[BEGIN DATA LINES]

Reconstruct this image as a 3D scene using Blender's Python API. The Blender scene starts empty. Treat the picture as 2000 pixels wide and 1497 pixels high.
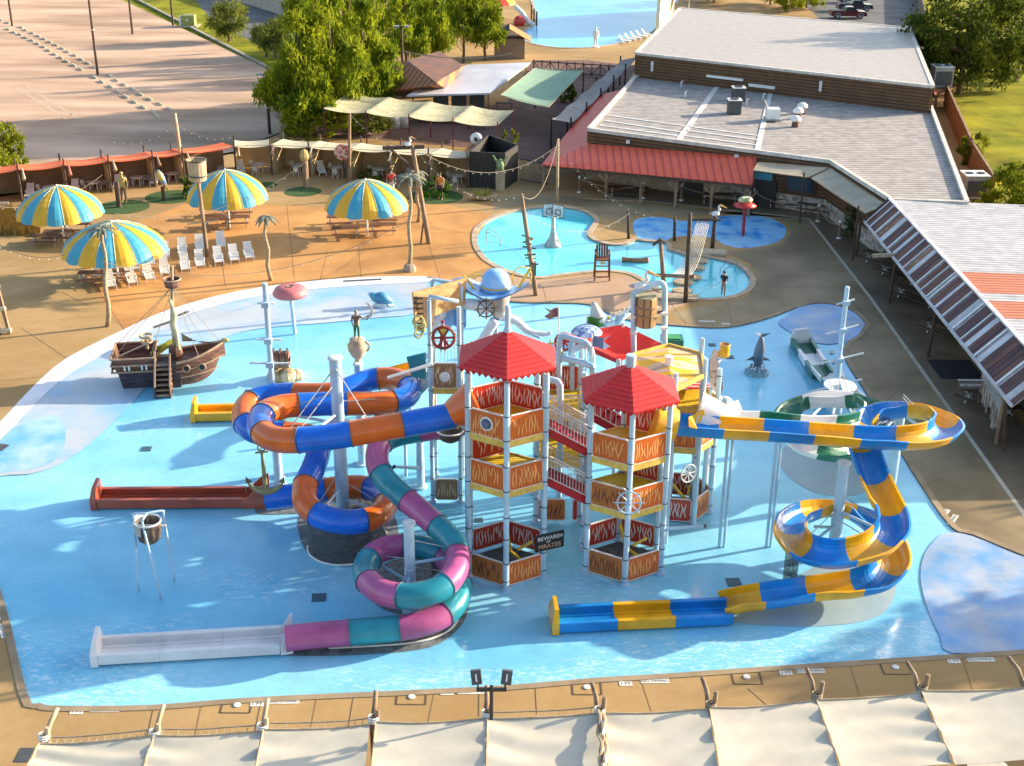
import bpy, bmesh, math, random
from mathutils import Vector as V, Matrix
from mathutils.geometry import tessellate_polygon
random.seed(7)
R=math.radians; PI=math.pi; sin=math.sin; cos=math.cos
sc=bpy.context.scene
# ---------------- camera
FOC=2550.; TH=R(24.); CAMH=31.; ROLL=R(0.4)
cam=bpy.data.cameras.new('camera'); co=bpy.data.objects.new('camera',cam); sc.collection.objects.link(co)
cam.sensor_width=36; cam.lens=36*FOC/2000; cam.clip_end=3000; cam.clip_start=.5
co.location=(0,0,CAMH); co.rotation_euler=(Matrix.Rotation(PI/2-TH,3,'X')@Matrix.Rotation(ROLL,3,'Z')).to_euler()
sc.camera=co
# ---------------- sky, sun, exposure
SUN_EL=R(16); SUN_DIR=V((.945,.327,0)).normalized()
w=bpy.data.worlds.new('World'); sc.world=w; w.use_nodes=True
nt=w.node_tree; bg=nt.nodes['Background']; sky=nt.nodes.new('ShaderNodeTexSky'); sky.sky_type='NISHITA'; sky.sun_disc=False
sky.sun_elevation=SUN_EL; sky.sun_rotation=math.atan2(SUN_DIR.x,SUN_DIR.y); sky.air_density=1.0; sky.dust_density=2.0
nt.links.new(sky.outputs[0],bg.inputs[0]); bg.inputs[1].default_value=.148
sl=bpy.data.lights.new('sun','SUN'); sl.energy=4.9; sl.angle=R(.6); sl.color=(1,.84,.62)
so=bpy.data.objects.new('sun',sl); sc.collection.objects.link(so)
sd=(SUN_DIR*cos(SUN_EL)+V((0,0,sin(SUN_EL)))); so.rotation_euler=sd.to_track_quat('Z','Y').to_euler(); so.location=(60,20,60)
sc.view_settings.view_transform='Standard'; sc.view_settings.look='None'; sc.view_settings.exposure=1.3; sc.view_settings.gamma=1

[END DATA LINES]

• **AIM OF THE TASK**
Do not copy the pictures, but repeat every line exactly.

• **IN RESPONSE**
Reconstruct this image as a 3D scene using Blender's Python API. The Blender scene starts empty. Treat the picture as 2000 pixels wide and 1497 pixels high.
import bpy, bmesh, math, random
from mathutils import Vector as V, Matrix
from mathutils.geometry import tessellate_polygon
random.seed(7)
R=math.radians; PI=math.pi; sin=math.sin; cos=math.cos
sc=bpy.context.scene
# ---------------- camera
FOC=2550.; TH=R(24.); CAMH=31.; ROLL=R(0.4)
cam=bpy.data.cameras.new('camera'); co=bpy.data.objects.new('camera',cam); sc.collection.objects.link(co)
cam.sensor_width=36; cam.lens=36*FOC/2000; cam.clip_end=3000; cam.clip_start=.5
co.location=(0,0,CAMH); co.rotation_euler=(Matrix.Rotation(PI/2-TH,3,'X')@Matrix.Rotation(ROLL,3,'Z')).to_euler()
sc.camera=co
# ---------------- sky, sun, exposure
SUN_EL=R(16); SUN_DIR=V((.945,.327,0)).normalized()
w=bpy.data.worlds.new('World'); sc.world=w; w.use_nodes=True
nt=w.node_tree; bg=nt.nodes['Background']; sky=nt.nodes.new('ShaderNodeTexSky'); sky.sky_type='NISHITA'; sky.sun_disc=False
sky.sun_elevation=SUN_EL; sky.sun_rotation=math.atan2(SUN_DIR.x,SUN_DIR.y); sky.air_density=1.0; sky.dust_density=2.0
nt.links.new(sky.outputs[0],bg.inputs[0]); bg.inputs[1].default_value=.148
sl=bpy.data.lights.new('sun','SUN'); sl.energy=4.9; sl.angle=R(.6); sl.color=(1,.84,.62)
so=bpy.data.objects.new('sun',sl); sc.collection.objects.link(so)
sd=(SUN_DIR*cos(SUN_EL)+V((0,0,sin(SUN_EL)))); so.rotation_euler=sd.to_track_quat('Z','Y').to_euler(); so.location=(60,20,60)
sc.view_settings.view_transform='Standard'; sc.view_settings.look='None'; sc.view_settings.exposure=1.3; sc.view_settings.gamma=1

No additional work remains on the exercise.